Tesco and Sainsbury’s have withdrawn from a tie-up with TfL which offered a click-and-collect service for the grocers’ customers at Tube stations.

Sainsbury's is to launch Click and Collect at seven London Underground stations

  • Trial scheme operated in partnership with Transport for London
  • Grocers pulled out because of lack of take-up
  • They will focus on store-based click-and-collect instead

 

The scheme, which launched about 18 months ago, operates outside stations across London, with Asda, Waitrose and Ocado also signed up.

However, it emerged today that Tesco and Sainsbury’s have quit the initiative over a lack of take-up by their customers.

A Tesco spokesman told Retail Week: “Our London customers have told us they prefer the click-and-collect service at our stores and online grocery shopping.”

The grocer had operated click-and-collect at 10 stations as a “trial”, it said.
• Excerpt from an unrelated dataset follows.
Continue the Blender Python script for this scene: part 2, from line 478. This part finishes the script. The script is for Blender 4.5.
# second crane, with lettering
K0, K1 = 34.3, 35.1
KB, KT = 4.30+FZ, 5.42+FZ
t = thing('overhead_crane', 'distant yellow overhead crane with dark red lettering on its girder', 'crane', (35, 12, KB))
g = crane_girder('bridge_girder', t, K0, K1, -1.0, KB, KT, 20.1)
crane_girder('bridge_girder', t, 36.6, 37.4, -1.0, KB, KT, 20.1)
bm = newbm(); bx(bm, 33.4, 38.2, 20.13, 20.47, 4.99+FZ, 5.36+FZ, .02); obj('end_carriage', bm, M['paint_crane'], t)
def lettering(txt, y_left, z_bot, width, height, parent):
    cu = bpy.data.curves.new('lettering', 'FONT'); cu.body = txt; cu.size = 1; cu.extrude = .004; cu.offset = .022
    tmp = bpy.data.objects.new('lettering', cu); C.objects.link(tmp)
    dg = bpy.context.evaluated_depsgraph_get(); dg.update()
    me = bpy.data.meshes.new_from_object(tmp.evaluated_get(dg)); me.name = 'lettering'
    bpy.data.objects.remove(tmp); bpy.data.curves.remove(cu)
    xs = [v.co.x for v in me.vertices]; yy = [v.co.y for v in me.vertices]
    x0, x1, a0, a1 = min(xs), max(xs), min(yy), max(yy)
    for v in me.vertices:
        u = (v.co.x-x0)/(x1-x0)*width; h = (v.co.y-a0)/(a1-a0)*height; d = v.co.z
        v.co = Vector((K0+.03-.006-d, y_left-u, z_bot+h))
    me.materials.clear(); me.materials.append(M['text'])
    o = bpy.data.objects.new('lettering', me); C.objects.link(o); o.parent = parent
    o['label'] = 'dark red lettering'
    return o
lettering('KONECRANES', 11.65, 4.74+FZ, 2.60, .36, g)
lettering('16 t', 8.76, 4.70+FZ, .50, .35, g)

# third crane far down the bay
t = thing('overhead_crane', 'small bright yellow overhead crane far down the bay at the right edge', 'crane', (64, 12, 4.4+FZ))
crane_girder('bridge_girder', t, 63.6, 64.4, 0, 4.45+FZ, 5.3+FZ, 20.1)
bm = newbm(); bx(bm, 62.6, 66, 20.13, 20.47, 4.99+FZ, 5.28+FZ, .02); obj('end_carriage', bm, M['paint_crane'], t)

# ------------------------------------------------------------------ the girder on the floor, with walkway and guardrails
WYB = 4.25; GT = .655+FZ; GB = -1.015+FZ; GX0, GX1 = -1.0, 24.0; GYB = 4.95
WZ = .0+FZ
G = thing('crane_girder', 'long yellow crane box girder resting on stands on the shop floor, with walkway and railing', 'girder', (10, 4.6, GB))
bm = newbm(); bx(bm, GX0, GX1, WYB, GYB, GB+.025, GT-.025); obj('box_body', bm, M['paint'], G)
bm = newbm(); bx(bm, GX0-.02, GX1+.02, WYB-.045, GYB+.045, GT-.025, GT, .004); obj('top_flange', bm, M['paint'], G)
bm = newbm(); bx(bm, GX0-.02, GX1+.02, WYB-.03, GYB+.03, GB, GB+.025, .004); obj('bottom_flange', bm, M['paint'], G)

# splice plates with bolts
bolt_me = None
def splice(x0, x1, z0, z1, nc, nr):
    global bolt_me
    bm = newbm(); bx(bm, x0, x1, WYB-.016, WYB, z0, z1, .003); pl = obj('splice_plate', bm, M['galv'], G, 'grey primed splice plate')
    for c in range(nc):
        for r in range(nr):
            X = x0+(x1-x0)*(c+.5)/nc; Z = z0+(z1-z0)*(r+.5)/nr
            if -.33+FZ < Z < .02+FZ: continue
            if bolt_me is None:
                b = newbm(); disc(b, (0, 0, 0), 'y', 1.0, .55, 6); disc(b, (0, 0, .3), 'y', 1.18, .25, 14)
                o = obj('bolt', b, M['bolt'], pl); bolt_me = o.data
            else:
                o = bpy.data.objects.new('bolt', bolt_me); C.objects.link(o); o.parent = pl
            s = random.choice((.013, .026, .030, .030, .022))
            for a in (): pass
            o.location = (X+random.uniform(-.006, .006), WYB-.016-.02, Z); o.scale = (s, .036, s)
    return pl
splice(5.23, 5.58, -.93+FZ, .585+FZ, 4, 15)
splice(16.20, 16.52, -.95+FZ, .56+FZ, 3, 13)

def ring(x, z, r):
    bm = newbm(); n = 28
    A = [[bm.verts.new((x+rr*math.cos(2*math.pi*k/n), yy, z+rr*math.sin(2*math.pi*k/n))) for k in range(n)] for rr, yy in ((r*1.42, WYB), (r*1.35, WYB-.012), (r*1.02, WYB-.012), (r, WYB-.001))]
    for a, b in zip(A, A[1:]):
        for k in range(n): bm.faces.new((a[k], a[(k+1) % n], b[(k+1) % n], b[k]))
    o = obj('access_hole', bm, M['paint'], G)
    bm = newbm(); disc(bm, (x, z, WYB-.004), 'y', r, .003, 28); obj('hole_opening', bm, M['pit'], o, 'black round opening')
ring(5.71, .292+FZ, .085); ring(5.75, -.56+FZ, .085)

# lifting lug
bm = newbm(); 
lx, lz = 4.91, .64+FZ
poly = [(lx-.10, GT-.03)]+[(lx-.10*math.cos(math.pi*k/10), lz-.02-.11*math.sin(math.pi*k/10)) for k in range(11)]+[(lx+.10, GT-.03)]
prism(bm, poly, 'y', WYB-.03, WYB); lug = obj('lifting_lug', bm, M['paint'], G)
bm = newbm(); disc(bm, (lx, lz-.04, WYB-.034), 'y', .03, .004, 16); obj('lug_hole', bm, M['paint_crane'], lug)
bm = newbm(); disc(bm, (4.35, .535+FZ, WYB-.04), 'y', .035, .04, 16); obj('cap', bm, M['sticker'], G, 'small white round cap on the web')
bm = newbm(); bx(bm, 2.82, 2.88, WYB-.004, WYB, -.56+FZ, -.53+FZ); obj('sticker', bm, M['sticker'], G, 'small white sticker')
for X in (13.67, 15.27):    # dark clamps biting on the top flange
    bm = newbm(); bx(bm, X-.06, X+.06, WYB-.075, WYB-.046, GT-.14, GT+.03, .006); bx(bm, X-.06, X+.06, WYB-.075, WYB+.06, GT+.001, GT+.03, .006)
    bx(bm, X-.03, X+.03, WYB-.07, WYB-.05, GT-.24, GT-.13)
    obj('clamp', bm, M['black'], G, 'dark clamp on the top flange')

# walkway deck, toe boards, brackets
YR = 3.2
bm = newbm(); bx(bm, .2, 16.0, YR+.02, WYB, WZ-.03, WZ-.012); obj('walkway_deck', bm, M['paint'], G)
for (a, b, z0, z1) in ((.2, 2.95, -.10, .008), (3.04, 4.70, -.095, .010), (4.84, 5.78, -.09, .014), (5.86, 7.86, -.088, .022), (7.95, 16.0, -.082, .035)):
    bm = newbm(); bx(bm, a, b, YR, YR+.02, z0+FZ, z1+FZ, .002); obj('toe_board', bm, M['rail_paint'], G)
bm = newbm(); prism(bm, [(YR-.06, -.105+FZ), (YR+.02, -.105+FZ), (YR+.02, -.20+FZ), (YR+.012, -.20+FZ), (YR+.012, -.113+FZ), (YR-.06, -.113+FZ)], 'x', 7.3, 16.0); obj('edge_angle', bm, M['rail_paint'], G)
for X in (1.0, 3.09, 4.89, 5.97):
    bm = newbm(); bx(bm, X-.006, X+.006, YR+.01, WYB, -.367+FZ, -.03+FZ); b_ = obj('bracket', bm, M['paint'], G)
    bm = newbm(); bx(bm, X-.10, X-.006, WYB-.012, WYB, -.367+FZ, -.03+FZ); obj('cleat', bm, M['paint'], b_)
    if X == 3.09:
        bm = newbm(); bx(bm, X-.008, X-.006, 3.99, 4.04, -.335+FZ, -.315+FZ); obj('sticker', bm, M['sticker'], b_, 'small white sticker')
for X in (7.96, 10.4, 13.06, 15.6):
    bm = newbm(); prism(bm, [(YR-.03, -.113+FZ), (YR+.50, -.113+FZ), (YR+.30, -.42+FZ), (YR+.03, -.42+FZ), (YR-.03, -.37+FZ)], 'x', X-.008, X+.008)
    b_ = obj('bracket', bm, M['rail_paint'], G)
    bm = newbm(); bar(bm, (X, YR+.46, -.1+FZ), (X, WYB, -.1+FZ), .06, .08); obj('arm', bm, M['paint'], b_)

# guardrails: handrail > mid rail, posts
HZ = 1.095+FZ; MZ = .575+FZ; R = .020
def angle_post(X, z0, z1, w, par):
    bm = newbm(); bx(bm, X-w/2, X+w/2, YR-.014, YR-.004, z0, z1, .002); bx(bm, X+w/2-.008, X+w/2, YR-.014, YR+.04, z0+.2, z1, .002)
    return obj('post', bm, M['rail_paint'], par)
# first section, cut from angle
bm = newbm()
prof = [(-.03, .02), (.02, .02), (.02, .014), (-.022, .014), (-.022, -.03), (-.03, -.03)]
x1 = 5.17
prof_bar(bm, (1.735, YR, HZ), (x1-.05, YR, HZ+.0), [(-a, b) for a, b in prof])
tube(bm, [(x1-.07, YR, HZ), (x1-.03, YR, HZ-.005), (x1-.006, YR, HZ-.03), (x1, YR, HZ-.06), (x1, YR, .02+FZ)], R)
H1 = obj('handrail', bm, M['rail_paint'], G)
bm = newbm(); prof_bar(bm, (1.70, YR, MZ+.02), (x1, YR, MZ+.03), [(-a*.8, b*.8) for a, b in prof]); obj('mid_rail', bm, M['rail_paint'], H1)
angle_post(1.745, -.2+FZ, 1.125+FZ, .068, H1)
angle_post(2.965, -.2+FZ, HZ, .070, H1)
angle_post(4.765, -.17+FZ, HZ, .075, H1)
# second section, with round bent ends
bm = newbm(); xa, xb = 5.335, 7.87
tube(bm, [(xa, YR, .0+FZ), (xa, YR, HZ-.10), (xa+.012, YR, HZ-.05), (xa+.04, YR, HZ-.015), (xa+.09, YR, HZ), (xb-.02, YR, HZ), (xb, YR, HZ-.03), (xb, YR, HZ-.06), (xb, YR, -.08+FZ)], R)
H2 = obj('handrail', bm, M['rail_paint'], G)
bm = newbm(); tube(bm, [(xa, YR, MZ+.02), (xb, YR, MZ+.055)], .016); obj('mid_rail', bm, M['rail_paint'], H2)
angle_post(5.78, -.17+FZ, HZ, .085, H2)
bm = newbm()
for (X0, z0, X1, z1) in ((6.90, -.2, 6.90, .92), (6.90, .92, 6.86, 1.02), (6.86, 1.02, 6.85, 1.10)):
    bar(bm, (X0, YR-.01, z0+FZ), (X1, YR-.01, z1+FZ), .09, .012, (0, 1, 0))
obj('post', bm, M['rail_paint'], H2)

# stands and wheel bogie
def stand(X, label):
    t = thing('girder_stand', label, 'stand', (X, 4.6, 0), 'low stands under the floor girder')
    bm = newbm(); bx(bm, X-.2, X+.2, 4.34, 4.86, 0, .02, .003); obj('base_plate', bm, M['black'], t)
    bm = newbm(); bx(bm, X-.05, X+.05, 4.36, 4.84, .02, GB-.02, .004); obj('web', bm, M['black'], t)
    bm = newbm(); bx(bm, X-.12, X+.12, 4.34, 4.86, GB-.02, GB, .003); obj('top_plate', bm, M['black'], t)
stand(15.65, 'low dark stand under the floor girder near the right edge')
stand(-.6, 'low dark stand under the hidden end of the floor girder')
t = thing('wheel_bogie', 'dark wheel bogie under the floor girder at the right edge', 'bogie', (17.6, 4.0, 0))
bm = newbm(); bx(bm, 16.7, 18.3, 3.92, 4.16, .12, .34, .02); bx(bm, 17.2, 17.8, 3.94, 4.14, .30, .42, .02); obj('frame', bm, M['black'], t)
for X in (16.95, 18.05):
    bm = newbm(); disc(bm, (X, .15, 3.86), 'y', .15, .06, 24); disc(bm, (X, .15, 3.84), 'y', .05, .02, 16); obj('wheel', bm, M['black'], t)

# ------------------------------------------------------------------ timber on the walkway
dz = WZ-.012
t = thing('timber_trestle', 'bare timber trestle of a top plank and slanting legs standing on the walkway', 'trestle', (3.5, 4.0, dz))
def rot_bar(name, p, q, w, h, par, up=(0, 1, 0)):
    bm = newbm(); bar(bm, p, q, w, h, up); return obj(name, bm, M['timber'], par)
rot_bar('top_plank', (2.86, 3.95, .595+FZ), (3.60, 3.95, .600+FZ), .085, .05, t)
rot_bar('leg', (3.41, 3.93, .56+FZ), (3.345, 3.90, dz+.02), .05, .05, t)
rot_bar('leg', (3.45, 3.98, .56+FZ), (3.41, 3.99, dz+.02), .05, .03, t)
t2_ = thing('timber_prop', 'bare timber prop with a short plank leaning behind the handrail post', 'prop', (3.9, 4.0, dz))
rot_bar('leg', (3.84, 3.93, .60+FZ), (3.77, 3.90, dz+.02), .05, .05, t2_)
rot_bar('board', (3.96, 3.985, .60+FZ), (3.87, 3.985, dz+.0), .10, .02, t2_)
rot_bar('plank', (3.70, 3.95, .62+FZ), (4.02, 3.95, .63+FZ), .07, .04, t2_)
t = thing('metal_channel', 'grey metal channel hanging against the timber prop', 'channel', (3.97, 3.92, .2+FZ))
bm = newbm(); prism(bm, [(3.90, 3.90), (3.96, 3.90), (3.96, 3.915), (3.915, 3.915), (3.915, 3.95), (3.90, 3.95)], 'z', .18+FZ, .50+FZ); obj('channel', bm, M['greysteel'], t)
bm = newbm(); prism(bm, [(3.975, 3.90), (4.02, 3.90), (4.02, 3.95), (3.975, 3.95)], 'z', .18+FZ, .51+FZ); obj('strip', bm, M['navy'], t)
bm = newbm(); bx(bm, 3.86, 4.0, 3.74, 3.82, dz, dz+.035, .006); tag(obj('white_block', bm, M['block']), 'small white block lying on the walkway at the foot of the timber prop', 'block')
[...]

Sainsbury’s also said it had operated the collection points as a trial.

“Although it was popular in some areas, it wasn’t used in others as much as we’d like, so we’re now focused on rolling out a grocery click-and-collect service in our stores across the country – with over 20 sites in operation and 100 due by the end of the year,” a spokeswoman said.

Rival Asda revealed in May it is trialling a new type of standalone round-the-clock click-and-collect site in Lancashire.